Botswana’s labor movement cuts its teeth on church piety

Just as the growth of Methodist piety in the 19th and early 20th centuries led to trade union activism in Britain, the southern African country of Botswana is seeing strong church-based involvement in its burgeoning labor movement, writes Pnina Werbner in Anthropology Today (Feb.). She writes, “In Botswana, unlike in some neighboring countries including South Africa, no contradiction is perceived between workers’ left-wing socialist leanings and their Christian faith. Workers’ identities are equally intertwined in their affiliation to both their church and the labor movement in Botswana.” Unlike England, where Methodist unionists were pitted against “Tory” Anglicans, trade union involvement in Botswana is found among a wide range of churches, including the established Catholic, Anglican, and Congregationalist churches, as well as the evangelicals and Pentecostals.
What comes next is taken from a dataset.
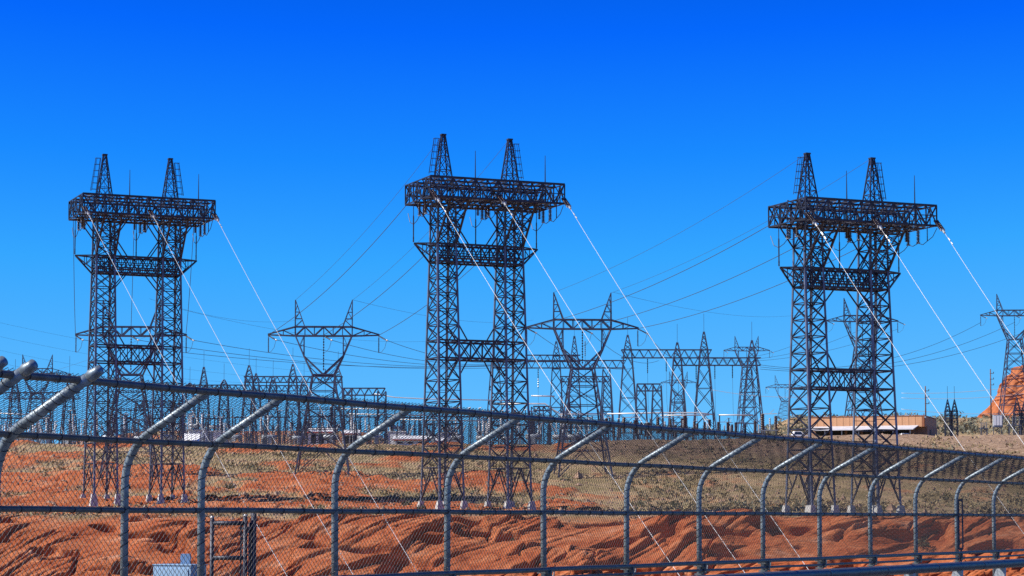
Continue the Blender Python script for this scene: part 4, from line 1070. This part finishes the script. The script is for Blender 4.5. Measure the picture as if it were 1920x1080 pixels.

Nor has Botswana been influenced greatly by liberation theology, she adds. A distinctive feature of the Botswana labor movement is the deployment of “political prayer.” Examples of this engagement are public prayer meetings surrounding protest marches and strikes. Such actions are joined by pragmatic negotiations over wages and rights. “Many union leaders stressed that they had cut their teeth in church preaching and organization,” Werbner writes.